![]() |
| The perfect learning environment. (Source) |
The ever-present homeschool debate recently landed on my
radar thanks to an emerging argument that liberals owe it to society to place their children in public school rather than homeschooling them. These children,
Dana Goldstein argued in Slate, will lift everyone up toward the light through the
beneficence of their “peer effects” on the less fortunate among them. The idea
made me laugh because even though I’m pretty liberal and I homeschool, I know
without a doubt that my children aren’t quite what people have in mind when
they ask me to return my children to public school. My children, you see, are
special needs children, and I’ve never encountered an expectation that their
presence would lift up anything in a public school except costs.
I also find the idea of these positive peer effects ironic
because we pulled our oldest, autistic son from public school precisely because
of his peers--and because of an administration that looked the other way with every
instance of bullying and every failure of staff to adhere to the content of our
son’s individual education plan, or IEP. We stuck it out from kindergarten to
halfway through third grade before a set of bloody fingernail gouges in our
son’s face from a long-time playground nemesis led to a final rupture.

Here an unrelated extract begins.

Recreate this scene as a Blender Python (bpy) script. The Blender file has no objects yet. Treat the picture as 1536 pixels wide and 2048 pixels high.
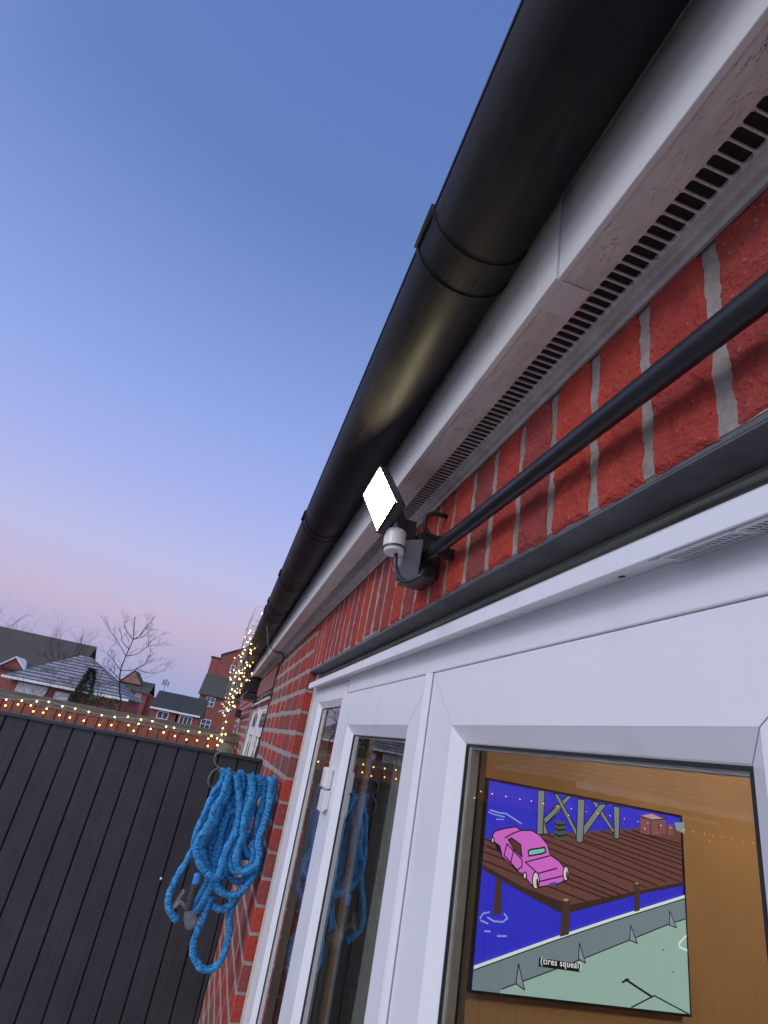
import bpy, bmesh, math, random
import mathutils
from mathutils import Vector, Matrix, noise
random.seed(7)
S = bpy.context.scene
C = bpy.context.collection
R = math.radians
# ---------------------------------------------------------------- camera
cam_d = bpy.data.cameras.new('camera'); cam = bpy.data.objects.new('camera', cam_d); C.objects.link(cam)
S.camera = cam
cam_d.sensor_fit = 'HORIZONTAL'; cam_d.sensor_width = 36.0; cam_d.lens = 25.067
cam_d.clip_start = 0.01; cam_d.clip_end = 3000
cam.matrix_world = Matrix(((0.9439446, -0.2708746, -0.1886678, 0),
                           (-0.2798708, -0.3536332, -0.8925334, 0),
                           (0.1750454, 0.8953047, -0.4096200, 0), (0, 0, 0, 1)))
# ---------------------------------------------------------------- sky
def lin(r, g, b, a=1.0):
    f = lambda c: (c / 255 / 12.92) if c / 255 <= 0.04045 else ((c / 255 + 0.055) / 1.055) ** 2.4
    return (f(r), f(g), f(b), a)
W = bpy.data.worlds.new('World'); S.world = W; W.use_nodes = True
nt = W.node_tree; nt.nodes.clear()
def N(t, **k):
    n = nt.nodes.new(t)
    for a, b in k.items(): setattr(n, a, b)
    return n
tc = N('ShaderNodeTexCoord'); sep = N('ShaderNodeSeparateXYZ'); nt.links.new(tc.outputs['Generated'], sep.inputs[0])
ramp = N('ShaderNodeValToRGB'); nt.links.new(sep.outputs['Z'], ramp.inputs[0])
SKY = [(0.0, (150, 172, 210)), (.025, (158, 172, 214)), (.05, (169, 170, 210)), (.09, (184, 174, 210)), (.14, (198, 183, 212)), (.235, (189, 191, 232)),
       (.384, (163, 178, 238)), (.518, (142, 165, 229)), (.675, (120, 144, 208)), (.775, (102, 130, 192)), (1.0, (92, 120, 188))]
el = ramp.color_ramp.elements
el[0].position = 0; el[0].color = lin(*SKY[0][1]); el[1].position = 1; el[1].color = lin(*SKY[-1][1])
for p, c_ in SKY[1:-1]:
    e = el.new(p); e.color = lin(*c_)
# afterglow: the western sky behind the camera is brighter and warmer
dot = N('ShaderNodeVectorMath', operation='DOT_PRODUCT'); nt.links.new(tc.outputs['Generated'], dot.inputs[0]); dot.inputs[1].default_value = (-.62, -.76, .2)
mr = N('ShaderNodeMapRange', interpolation_type='SMOOTHSTEP'); nt.links.new(dot.outputs['Value'], mr.inputs[0]); mr.inputs[1].default_value = 0.0; mr.inputs[2].default_value = 1.0
mixs = N('ShaderNodeMix', data_type='RGBA'); nt.links.new(mr.outputs[0], mixs.inputs[0]); nt.links.new(ramp.outputs[0], mixs.inputs[6]); mixs.inputs[7].default_value = (1.14, 1.20, 1.52, 1)
bg = N('ShaderNodeBackground'); nt.links.new(mixs.outputs[2], bg.inputs[0]); bg.inputs[1].default_value = 1.0
wo = N('ShaderNodeOutputWorld'); nt.links.new(bg.outputs[0], wo.inputs[0])
# ---------------------------------------------------------------- faint afterglow as a very wide sun
sd = bpy.data.lights.new('sun', 'SUN'); sd.energy = 0.72; sd.angle = R(16); sd.color = (1, .97, .95)
sun = bpy.data.objects.new('sun', sd); C.objects.link(sun)
sun.rotation_euler = Vector((.82, .36, -.42)).to_track_quat('-Z', 'Y').to_euler()
S.view_settings.view_transform = 'Standard'; S.view_settings.look = 'None'; S.view_settings.exposure = 0.0; S.view_settings.gamma = 1.0
S.cycles.max_bounces = 8; S.cycles.transparent_max_bounces = 12; S.cycles.sample_clamp_indirect = 4.0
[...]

We homeschool because we have children with special needs,
and many public schools simply don’t have what it takes to teach them and keep
them safe. The special needs population among homeschoolers is not
negligible--in a 2009 U.S. government
survey [PDF], 21% of respondents cited “special needs” as one of their
reasons for homeschooling, and 6% cited health problems or special needs as
their main reason.
Goldstein writes about having benefited from attending “one
of the most diverse and progressive school districts in the United States.”
That’s lovely, but the fact is that as of 2009, public schools nationwide were more
segregated than they were in the 1950s. And very few schools seem to
consider “diversity” to include the special needs community of children.
The core of Goldstein’s argument is that you can’t be truly
progressive if you homeschool because that “go-it-alone ideology” doesn’t serve
society as a whole. Low-income kids have better test scores when schooling with
middle-class children, she writes, a phenomenon known as “peer effects.” But
“peer effects” can go both ways. My children attended public school for a few
years. It was not a success for them, in part because they have special needs,
and in our former district, anything except perceived “perfection” was socially
unacceptable. Homeschooling immediately relieved the family-wide daily stressors
we experienced because of public school, which ranged from “peer effects” like bullying
that included
physical attacks to special education services promised but not delivered.
I don’t feel liberal guilt because we have the wherewithal to give our special needs
children the stress-free, individualized education they need with a
standardized curriculum that many states use for online schools. It would be
great for school districts to recognize the gifts of diversity that come when special
needs students are included in every facet of school life. But we’re not going
to offer up our children as guinea pigs for achieving that lofty goal, watching them be bullied and fall through large economic and academic cracks as their childhoods slip by. Without
deep social change beyond the classroom, all aspects of diversity--socioeconomic,
ethnic, ability--will remain out of reach for many schools.
And why homeschooling liberals, specifically? Why not appeal
for the wealthy to pull their children from the rarefied atmosphere of our
nation’s private schools and plunge them into public school for the common
good? I don’t understand why only “liberal” homeschooling parents should
express their progressivism by catapulting their children into public
school--particularly the more common schools on offer where standardized
testing takes precedence over a progressive or diverse curriculum. Further, I’d
argue that it’s conservative to assume that everyone will benefit from the same
experience, i.e., public school, and progressive to understand that choice is
important.
Would society be a better place if all children had the
option of a public education in one of the most “diverse and progressive school
districts” in the country? Sure it would, especially if “diversity” also
included--wholly and completely--the special needs population. But that’s not a
reality, and current reality is all we have to work with in educating our
children right now. There are no do-overs on childhood. Once the time has
passed, it is gone. What matters is what you do with it when you have it, and
for my children, we are making the most of that time. At home.